* _Data section_
* begin *

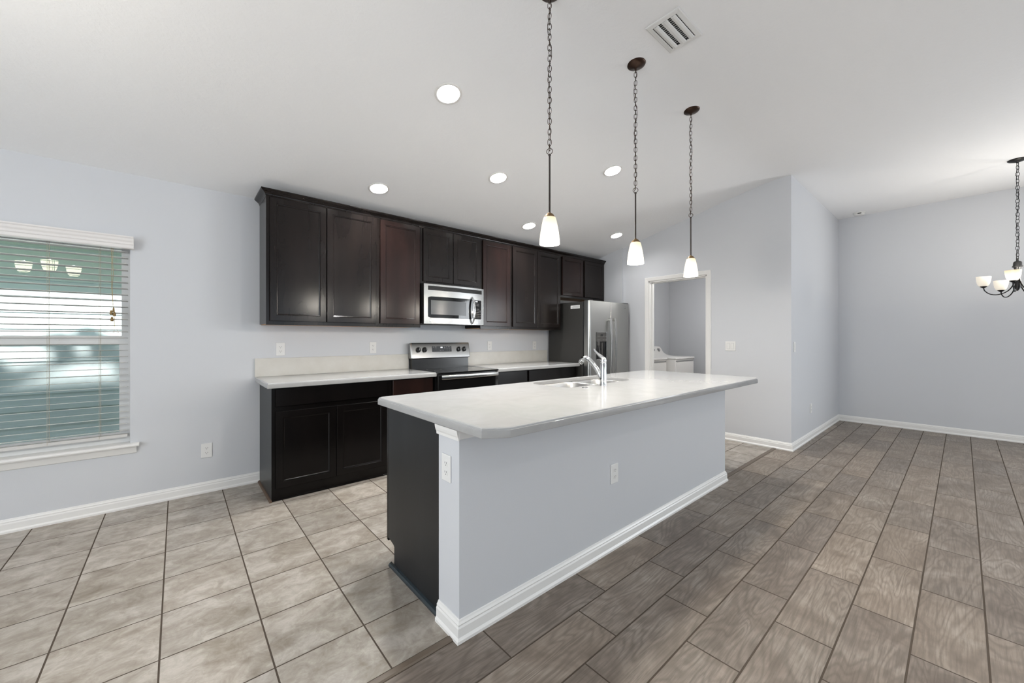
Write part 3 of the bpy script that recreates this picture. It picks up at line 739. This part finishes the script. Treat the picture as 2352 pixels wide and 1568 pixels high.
bm = bmn(); box(bm, .898, 1.955, -1.911, -1.893, .118, .871); box(bm, 2.895, 3.643, -1.911, -1.893, .118, .871); box(bm, 1.955, 2.895, -1.911, -1.893, .118, .62); obj('face_frame', bm, M['espb'], isl)
xs = [.915, 1.36, 1.90, 2.40, 2.93, 3.63]
for a, b in zip(xs, xs[1:]):
    obj('door', flip_y(door_bm(a, b - .006, .125, .69, -1.893 - .0), -1.8835), M['espb'], isl)
    obj('drawer', flip_y(door_bm(a, b - .006, .705, .862, -1.893, flat=True), -1.8835), M['espb'], isl)
M['shoe_dark'] = mat('shoe_dark_teal', (.022, .032, .038), .22, coat=.4)
bm = bmn(); prism(bm, [(.898, 0), (.880, 0), (.881, .008), (.887, .015), (.898, .018)], 'y', -2.474, -1.955); obj('shoe_molding', bm, M['shoe_dark'], isl, label='glossy dark shoe moulding')

ICT = [(.867, -2.836), (.963, -2.893), (3.70, -2.893), (3.797, -2.850), (3.797, -1.813), (.895, -1.813), (.867, -1.838)]
hole = rr(2.000, 2.815, -2.268, -1.882, .095, 0, 8); hole2 = rr(1.965, 2.850, -2.303, -1.850, .12, 0, 8)
it = obj('island_countertop', counter_bm(ICT, ZC0, hole, hole2), M['quartz'], None, 30, org=(2.33, -2.35, ZC0))
tag(it, 'large off-white quartz island top with clipped corners and a sink cut-out', 'countertop')
# sink: two undermount bowls
sk = thing('sink', 'double-bowl undermount stainless sink set into the island worktop', 'sink', (2.43, -2.04, .66))
for (a, b, dpt) in ((2.005, 2.462, .655), (2.478, 2.812, .690)):
    bm = bmn(); rings = []
    y0, y1 = -2.266, -1.895
    prof = [(-.022, .8915), (-.0, .8922), (.003, .888), (.012, .80), (.020, dpt + .03), (.035, dpt + .008), (.06, dpt)]
    for i_, z in prof:
        r = max(.03, .085 - i_ * .3)
        rings.append(rr(a + i_, b - i_, y0 + i_, y1 - i_, min(r, (b - a) / 2 - i_ - .01), z, 7))
    # clip the flange between the bowls
    for p in rings[0]:
        if a < 2.2: p.x = min(p.x, 2.470)
        else: p.x = max(p.x, 2.470)
    V = loft(bm, rings, True, False, True)
    obj('bowl', bm, M['sinksteel'], sk, 60)
for x, z in ((2.24, .656), (2.655, .691)):
    bm = bmn(); lathe(bm, [(.055, z), (.055, z + .004), (.045, z + .004), (.040, z + .001), (.001, z + .001)], (x, -2.08, 0), 28); obj('drain', bm, M['chrome'], sk, smooth=True)
# faucet
ZT = ZC0 + .041
fc = thing('faucet', 'chrome single-lever kitchen faucet with pull-out spout behind the island sink', 'faucet', (2.305, -2.342, ZT))
FX, FY = 2.305, -2.342
bm = bmn(); lathe(bm, [(.001, ZT), (.0245, ZT), (.0245, ZT + .004), (.0228, ZT + .007), (.0225, ZT + .03), (.0225, 1.070), (.021, 1.074), (.021, 1.078), (.023, 1.081), (.023, 1.090)], (FX, FY, 0), 32, cap1=True); obj('body', bm, M['chrome'], fc, 40)
bm = bmn()
sp_ = [(FX, FY + .008, .945), (FX, FY + .026, .985), (FX, FY + .052, 1.022), (FX, FY + .084, 1.060), (FX, FY + .118, 1.090), (FX, FY + .152, 1.105), (FX, FY + .180, 1.100), (FX, FY + .198, 1.083)]
tube(bm, sp_, [.013, .0165, .0175, .0175, .0175, .018, .018, .017], 16); spo = obj('spout', bm, M['chrome'], fc, 50)
bm = bmn(); tube(bm, [(FX, FY + .190, 1.090), (FX, FY + .203, 1.070), (FX, FY + .207, 1.062)], [.0185, .0195, .016], 16); obj('spray_head', bm, M['chrome'], spo, 50)
bm = bmn(); tube(bm, [(FX, FY + .206, 1.064), (FX, FY + .2085, 1.0595)], [.013, .013], 14); obj('aerator', bm, M['gasket'], spo)
bm = bmn(); lathe(bm, [(.0225, 1.089), (.0228, 1.097), (.020, 1.108), (.012, 1.118), (.001, 1.121)], (FX, FY, 0), 28, cap0=True)
tube(bm, [(FX, FY - .004, 1.100), (FX, FY + .018, 1.118), (FX, FY + .040, 1.133), (FX, FY + .062, 1.149), (FX, FY + .080, 1.168), (FX, FY + .084, 1.174)], [.017, .015, .011, .009, .0075, .004], 12, sq=1.0)
obj('lever', bm, M['chrome'], fc, 50)
bm = bmn(); lathe(bm, [(.001, ZT + .001), (.010, ZT + .001), (.012, ZT + .004), (.019, ZT + .004), (.022, ZT + .0005), (.022, ZT)], (2.105, -2.339, 0), 28)
tag(obj('sink_hole_cover', bm, M['chrome'], None, True, org=(2.105, -2.339, ZT)), 'small round chrome cap set in the worktop left of the faucet', 'cap')

# ------------------------------------------------------------------ outlets and switches
def wall_frame(kind):
    """returns f(a,b,c)-> world for a (right), b (up), c (out)"""
    ax, pos = kind[0], kind[1]
    if ax == 'n': return lambda a, b, c: Vector((pos[0] + a, pos[1] - c, pos[2] + b))
    if ax == 'e': return lambda a, b, c: Vector((pos[0] - c, pos[1] - a, pos[2] + b))
def fbox(bm, F, a0, a1, b0, b1, c0, c1, bev=0):
    k = len(bm.verts); box(bm, a0, a1, b0, b1, c0, c1, bev)
    bm.verts.ensure_lookup_table()
    for v in bm.verts[k:]: v.co = F(v.co.x, v.co.y, v.co.z)
def outlet(label, face, pos, grp='duplex wall outlets'):
    t = thing('outlet', label, 'outlet', pos, grp); F = wall_frame((face, pos))
    bm = bmn(); fbox(bm, F, -.0355, .0355, -.0575, .0575, .0003, .006, .002); obj('plate', bm, M['plastic'], t)
    for s in (.0195, -.0195):
        bm = bmn(); ring = []
        for i in range(20):
            a = 2 * PI * i / 20; x = .0165 * math.cos(a); y = max(-.0125, min(.0125, .0165 * math.sin(a))); ring.append((x, y + s))
        loft(bm, [[F(x, y, .004) for x, y in ring], [F(x, y, .0072) for x, y in ring]]); rc = obj('receptacle', bm, M['plastic'], t)
        bm = bmn()
        for x in (-.0065, .0065): fbox(bm, F, x - .0011, x + .0011, s - .001, s + .007, .0068, .0076)
        fbox(bm, F, -.0022, .0022, s - .009, s - .005, .0068, .0076); obj('slot', bm, M['plastic_slot'], rc)
    return t
outlet('low white outlet on the wall between the window and base cabinets', 'n', (.181, 0, .340))
outlet('white outlet above the left worktop, nearest the window', 'n', (.705, 0, 1.153))
outlet('white outlet above the left worktop, just left of the range', 'n', (1.546, 0, 1.153))
outlet('white outlet above the backsplash just right of the range', 'n', (3.075, 0, 1.152))
outlet('white outlet above the backsplash near the refrigerator', 'n', (3.885, 0, 1.148))
outlet('white outlet on the narrow white end of the island wall', 'e', (WX, -2.560, .693))
outlet('white outlet low on the long face of the island wall', 'n', (1.981, WY0, .445))
outlet('faint white outlet low on the dining room stub wall', 'n', (5.993, YS, .375))
def switch(label, face, pos, n_):
    t = thing('light_switch', label, 'light switch', pos); F = wall_frame((face, pos)); w_ = .0355 + .023 * (n_ - 1)
    bm = bmn(); fbox(bm, F, -w_, w_, -.0575, .0575, .0003, .006, .002); obj('plate', bm, M['plastic'], t)
    for k in range(n_):
        a = (k - (n_ - 1) / 2) * .046; bm = bmn()
        pts = [(-.033, .0065), (.033, .0065), (.033, .0068), (0, .0082), (-.033, .0105)] if k % 2 == 0 else [(-.033, .0065), (.033, .0065), (.033, .0105), (0, .0082), (-.033, .0068)]
        loft(bm, [[F(a - .0155, z, c) for z, c in pts], [F(a + .0155, z, c) for z, c in pts]]); obj('rocker', bm, M['plastic'], t)
        bm = bmn()
        for (p, q, r, s) in ((-.018, -.0165, -.035, .035), (.0165, .018, -.035, .035), (-.018, .018, .0335, .035), (-.018, .018, -.035, -.0335)): fbox(bm, F, a + p, a + q, r, s, .0055, .0063)
        obj('rocker_surround', bm, M['keys'], t)
    return t
switch('white double rocker switch on the wall right of the laundry doorway', 'e', (XR, -2.157, 1.154), 2)
switch('white single rocker switch on the dining stub wall near the corner', 'n', (5.270, YS, 1.153), 1)

# ------------------------------------------------------------------ recessed downlights
def sl_basis(y):
    nrm = Vector((0, -SL, -1)).normalized() if y > CREASE else Vector((0, 0, -1)); u = Vector((1, 0, 0)); v = nrm.cross(u); return u, v, nrm
DL = [(1.365, -1.785, 'nearest downlight, largest of the six round lit recessed lights'), (1.376, -.583, 'lit recessed downlight above the left end of the wall cabinets'),
      (2.260, -1.199, 'lit recessed downlight left of the first pendant, above the microwave area'), (3.208, -1.796, 'lit recessed downlight between the first and second pendants, higher one'),
      (3.214, -.605, 'lit recessed downlight just left of the nearest pendant shade'), (4.600, -.893, 'lit recessed downlight farthest away, above the refrigerator')]
for x, y, lb in DL:
    z = zc(y); t = thing('downlight', lb, 'ceiling light', (x, y, z), 'recessed kitchen downlights'); u, v, nn = sl_basis(y); O_ = Vector((x, y, z))
    def ringp(r, h, k=36): return [O_ + (u * math.cos(2 * PI * i / k) + v * math.sin(2 * PI * i / k)) * r + nn * h for i in range(k)]
    bm = bmn(); loft(bm, [ringp(r, h) for r, h in ((.092, .0005), (.092, .003), (.088, .0055), (.078, .006), (.074, .0035))], cap0=False, cap1=False); obj('trim_ring', bm, M['trim'], t, 40)
    bm = bmn(); loft(bm, [ringp(r, h) for r, h in ((.0745, .004), (.0735, -.002), (.064, -.030), (.055, -.052))], cap0=False, cap1=False); obj('reflector', bm, M['canring'], t, 40)
    bm = bmn(); loft(bm, [ringp(.0555, -.0535), ringp(.0555, -.051)], cap0=True); obj('lens', bm, M['lens'], t)
    l_ = light('downlight_lamp', 'AREA', O_ - nn * .048, LW['cans'] * (.3 if x > 4 else 1), (1, .99, .975), (0, 0, 0), .105); l_.rotation_euler = nn.to_track_quat('-Z', 'Y').to_euler(); l_.data.spread = math.radians(170)
    l_.parent = None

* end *

* _Given problem_
Everything from the top line of the data down to and including the line with "dark shoe moulding')" is to be copied, except the pictures.

* _Full response_
Write part 3 of the bpy script that recreates this picture. It picks up at line 739. This part finishes the script. Treat the picture as 2352 pixels wide and 1568 pixels high.
bm = bmn(); box(bm, .898, 1.955, -1.911, -1.893, .118, .871); box(bm, 2.895, 3.643, -1.911, -1.893, .118, .871); box(bm, 1.955, 2.895, -1.911, -1.893, .118, .62); obj('face_frame', bm, M['espb'], isl)
xs = [.915, 1.36, 1.90, 2.40, 2.93, 3.63]
for a, b in zip(xs, xs[1:]):
    obj('door', flip_y(door_bm(a, b - .006, .125, .69, -1.893 - .0), -1.8835), M['espb'], isl)
    obj('drawer', flip_y(door_bm(a, b - .006, .705, .862, -1.893, flat=True), -1.8835), M['espb'], isl)
M['shoe_dark'] = mat('shoe_dark_teal', (.022, .032, .038), .22, coat=.4)
bm = bmn(); prism(bm, [(.898, 0), (.880, 0), (.881, .008), (.887, .015), (.898, .018)], 'y', -2.474, -1.955); obj('shoe_molding', bm, M['shoe_dark'], isl, label='glossy dark shoe moulding')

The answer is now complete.